Off Broadway, Cynthia Nixon directed Dianne Wiest and Tonya Pinkins in Rasheeda Speaking, “an exquisitely tense and often cringingly funny” production, according to the New York Times.

That’s just the right tone Smith wants for the Off Central Players’ introduction to St. Petersburg.  “Your first show out of the box, you’ve really got to make a statement: This is what we do. This is who we are as a company.

“It’s light enough, and bold enough that it checked all the boxes in what we wanted to accomplish.”

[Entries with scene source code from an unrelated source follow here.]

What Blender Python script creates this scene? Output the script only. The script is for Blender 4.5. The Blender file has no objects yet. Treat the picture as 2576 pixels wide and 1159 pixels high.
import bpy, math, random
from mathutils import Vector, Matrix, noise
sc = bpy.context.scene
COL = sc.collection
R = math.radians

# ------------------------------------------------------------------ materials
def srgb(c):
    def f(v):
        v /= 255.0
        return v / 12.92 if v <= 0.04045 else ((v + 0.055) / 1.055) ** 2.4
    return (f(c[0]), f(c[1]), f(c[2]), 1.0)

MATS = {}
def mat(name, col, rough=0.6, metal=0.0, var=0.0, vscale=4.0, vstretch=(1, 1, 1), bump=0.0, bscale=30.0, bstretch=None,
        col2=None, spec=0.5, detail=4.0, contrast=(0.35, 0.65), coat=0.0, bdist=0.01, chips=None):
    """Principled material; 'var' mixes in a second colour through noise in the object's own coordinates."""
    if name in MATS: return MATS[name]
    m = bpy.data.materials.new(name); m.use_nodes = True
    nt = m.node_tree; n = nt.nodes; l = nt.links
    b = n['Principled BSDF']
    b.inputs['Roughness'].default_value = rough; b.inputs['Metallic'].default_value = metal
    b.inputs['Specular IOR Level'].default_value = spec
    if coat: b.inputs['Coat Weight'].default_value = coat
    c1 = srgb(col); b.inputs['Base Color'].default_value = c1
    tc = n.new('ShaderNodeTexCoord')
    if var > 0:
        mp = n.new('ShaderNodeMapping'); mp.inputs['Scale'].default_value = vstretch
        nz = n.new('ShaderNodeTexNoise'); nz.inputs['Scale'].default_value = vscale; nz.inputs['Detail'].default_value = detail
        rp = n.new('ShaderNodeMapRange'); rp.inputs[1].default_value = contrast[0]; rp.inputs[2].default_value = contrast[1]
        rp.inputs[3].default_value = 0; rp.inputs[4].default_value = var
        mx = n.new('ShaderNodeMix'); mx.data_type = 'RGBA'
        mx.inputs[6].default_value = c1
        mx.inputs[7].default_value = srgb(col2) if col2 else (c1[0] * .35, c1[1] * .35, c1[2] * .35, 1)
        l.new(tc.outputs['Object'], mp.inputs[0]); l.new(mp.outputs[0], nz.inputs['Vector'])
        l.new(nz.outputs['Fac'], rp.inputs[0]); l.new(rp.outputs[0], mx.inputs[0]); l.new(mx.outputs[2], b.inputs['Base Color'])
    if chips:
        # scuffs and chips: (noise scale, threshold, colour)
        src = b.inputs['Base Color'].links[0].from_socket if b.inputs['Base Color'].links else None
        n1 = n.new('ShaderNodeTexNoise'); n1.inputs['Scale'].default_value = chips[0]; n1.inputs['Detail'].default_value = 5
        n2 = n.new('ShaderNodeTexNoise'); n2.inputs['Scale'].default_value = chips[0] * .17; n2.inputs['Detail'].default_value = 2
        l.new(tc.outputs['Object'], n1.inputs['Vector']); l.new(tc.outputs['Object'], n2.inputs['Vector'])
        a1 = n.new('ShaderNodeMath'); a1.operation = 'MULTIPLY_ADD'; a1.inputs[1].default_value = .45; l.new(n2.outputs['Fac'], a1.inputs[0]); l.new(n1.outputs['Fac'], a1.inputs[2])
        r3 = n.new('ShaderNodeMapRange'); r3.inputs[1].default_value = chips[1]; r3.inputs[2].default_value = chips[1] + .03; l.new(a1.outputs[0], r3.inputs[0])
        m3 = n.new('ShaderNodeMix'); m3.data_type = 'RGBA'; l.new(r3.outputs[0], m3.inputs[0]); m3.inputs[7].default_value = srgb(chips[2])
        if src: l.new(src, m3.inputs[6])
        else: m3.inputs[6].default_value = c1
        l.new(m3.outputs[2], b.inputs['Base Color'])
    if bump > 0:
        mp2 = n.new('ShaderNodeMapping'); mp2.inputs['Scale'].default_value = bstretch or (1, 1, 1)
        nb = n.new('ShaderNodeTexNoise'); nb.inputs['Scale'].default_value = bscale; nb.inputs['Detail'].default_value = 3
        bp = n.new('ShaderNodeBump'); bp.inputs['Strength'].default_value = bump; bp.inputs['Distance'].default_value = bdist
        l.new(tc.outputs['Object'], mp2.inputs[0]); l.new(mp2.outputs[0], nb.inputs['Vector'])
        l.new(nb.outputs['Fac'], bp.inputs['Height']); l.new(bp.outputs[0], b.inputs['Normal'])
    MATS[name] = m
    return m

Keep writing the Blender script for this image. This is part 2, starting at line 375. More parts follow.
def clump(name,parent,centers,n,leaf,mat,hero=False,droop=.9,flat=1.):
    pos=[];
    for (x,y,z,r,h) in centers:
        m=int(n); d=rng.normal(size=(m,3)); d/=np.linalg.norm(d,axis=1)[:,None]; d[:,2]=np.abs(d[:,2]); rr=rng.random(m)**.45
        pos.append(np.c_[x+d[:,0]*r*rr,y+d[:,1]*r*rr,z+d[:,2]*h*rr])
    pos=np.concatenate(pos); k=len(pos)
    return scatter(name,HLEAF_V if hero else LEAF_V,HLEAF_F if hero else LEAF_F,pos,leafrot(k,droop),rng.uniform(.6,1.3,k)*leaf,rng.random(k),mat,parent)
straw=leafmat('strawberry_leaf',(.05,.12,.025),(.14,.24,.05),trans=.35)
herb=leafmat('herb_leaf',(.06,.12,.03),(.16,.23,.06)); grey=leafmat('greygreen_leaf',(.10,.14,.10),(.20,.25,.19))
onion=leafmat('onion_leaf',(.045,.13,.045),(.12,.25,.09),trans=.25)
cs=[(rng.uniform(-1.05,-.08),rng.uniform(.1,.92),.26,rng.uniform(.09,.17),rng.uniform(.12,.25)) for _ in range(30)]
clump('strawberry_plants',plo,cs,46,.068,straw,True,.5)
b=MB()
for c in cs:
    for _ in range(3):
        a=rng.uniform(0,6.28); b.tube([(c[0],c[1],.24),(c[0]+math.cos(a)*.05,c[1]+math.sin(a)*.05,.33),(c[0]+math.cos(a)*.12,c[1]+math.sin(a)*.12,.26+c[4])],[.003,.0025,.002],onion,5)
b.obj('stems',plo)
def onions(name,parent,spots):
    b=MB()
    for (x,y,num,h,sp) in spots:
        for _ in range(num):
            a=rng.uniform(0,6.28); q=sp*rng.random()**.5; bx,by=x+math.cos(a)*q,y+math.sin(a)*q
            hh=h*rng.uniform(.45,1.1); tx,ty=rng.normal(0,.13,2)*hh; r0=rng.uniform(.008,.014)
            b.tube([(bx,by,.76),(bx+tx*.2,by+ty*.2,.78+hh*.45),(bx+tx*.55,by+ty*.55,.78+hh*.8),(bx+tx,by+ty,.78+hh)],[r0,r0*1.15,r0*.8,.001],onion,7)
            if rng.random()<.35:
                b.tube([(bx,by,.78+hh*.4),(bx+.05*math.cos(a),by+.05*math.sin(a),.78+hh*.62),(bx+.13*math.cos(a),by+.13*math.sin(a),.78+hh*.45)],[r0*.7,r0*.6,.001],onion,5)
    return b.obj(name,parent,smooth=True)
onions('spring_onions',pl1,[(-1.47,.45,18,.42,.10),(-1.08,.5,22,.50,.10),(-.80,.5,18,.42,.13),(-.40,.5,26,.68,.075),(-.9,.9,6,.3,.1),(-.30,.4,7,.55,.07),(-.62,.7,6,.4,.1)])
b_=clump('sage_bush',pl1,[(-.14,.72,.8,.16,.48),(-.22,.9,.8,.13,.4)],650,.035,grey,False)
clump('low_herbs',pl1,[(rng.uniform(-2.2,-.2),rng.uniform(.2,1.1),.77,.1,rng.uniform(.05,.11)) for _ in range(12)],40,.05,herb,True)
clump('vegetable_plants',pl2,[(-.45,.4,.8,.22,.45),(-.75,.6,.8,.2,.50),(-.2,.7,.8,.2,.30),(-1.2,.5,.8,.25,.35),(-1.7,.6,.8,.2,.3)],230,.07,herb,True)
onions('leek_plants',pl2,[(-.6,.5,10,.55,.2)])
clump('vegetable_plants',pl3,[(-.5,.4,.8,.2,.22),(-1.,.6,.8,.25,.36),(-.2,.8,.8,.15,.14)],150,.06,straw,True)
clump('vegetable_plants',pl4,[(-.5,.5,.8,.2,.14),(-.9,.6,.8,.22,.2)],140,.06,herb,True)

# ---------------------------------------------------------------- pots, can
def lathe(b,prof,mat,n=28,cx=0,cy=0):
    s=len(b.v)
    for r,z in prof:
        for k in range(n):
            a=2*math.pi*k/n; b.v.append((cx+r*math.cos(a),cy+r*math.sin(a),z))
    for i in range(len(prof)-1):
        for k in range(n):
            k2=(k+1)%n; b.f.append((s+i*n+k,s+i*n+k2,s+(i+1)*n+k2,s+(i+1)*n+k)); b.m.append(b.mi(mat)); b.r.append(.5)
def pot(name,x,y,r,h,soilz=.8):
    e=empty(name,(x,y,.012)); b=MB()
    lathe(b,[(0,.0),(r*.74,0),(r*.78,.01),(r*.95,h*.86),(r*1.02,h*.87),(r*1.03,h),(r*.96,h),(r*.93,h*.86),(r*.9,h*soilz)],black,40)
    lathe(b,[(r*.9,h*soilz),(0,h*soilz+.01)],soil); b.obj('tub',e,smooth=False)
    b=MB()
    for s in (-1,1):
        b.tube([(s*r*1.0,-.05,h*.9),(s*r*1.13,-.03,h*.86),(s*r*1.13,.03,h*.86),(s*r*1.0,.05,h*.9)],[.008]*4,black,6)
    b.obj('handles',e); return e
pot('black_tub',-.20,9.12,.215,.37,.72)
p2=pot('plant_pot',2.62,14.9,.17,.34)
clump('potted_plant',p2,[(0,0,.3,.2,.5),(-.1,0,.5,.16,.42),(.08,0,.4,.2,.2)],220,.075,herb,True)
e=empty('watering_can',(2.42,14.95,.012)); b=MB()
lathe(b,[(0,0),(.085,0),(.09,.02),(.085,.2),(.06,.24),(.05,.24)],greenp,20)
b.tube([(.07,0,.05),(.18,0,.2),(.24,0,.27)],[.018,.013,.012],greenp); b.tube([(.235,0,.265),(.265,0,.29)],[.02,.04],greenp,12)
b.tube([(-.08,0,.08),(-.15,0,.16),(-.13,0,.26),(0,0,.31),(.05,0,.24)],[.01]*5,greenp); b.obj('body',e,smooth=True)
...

Smith has a tried and true filter for such things: “You’ve got to do something that your mom can see, in terms of moral, in terms of good, quality stuff,” he says. “My mom’s pretty liberal. She can take a couple F bombs.”

Rasheeda Speaking will run through Sept. 19. Tickets and info here.

Art in the Village

Pinellas Park is rich in fine artists, and the center of that particular universe is the Pinellas Arts Village, 5663 Park Blvd. Inside the main building are well over a dozen artist studios and galleries, and there are more in and around a central courtyard. It’s an adventure.

From 4 to 9 p.m. Saturday, everyone will be there to meet you, greet you, and show you what they’re up to, creatively speaking. It’s the monthly 4th Saturday Block Party – yes, it happens every month – and there’ll be a live DJ, food trucks, live music in the Bottles Pub beer garden, bonhomie with the talented members of the Pinellas Park Art Society, generally cool stuff – and it’s pet-friendly, too. Learn more here.

And also …

Guitarist Nate Najar is back on the Palladium Stage Friday with his Jazz Samba Celebration – the great Brazilian guitarist Phill Fest joins him, with vocalist Daniela Soledade, tenor sax player Jeff Rupert, Herman Burney and Chuck Redd on bass and drums, respectively, Patrick Bettison on electric piano and harmonica, and Alvon Griffin on percussion. Details and tickets here.

Sunday will be your last chance to experience the freeFall Theatre immersive interpretation of Francesca Lia Block’s The Rose and The Beast: Fairy Tales Retold.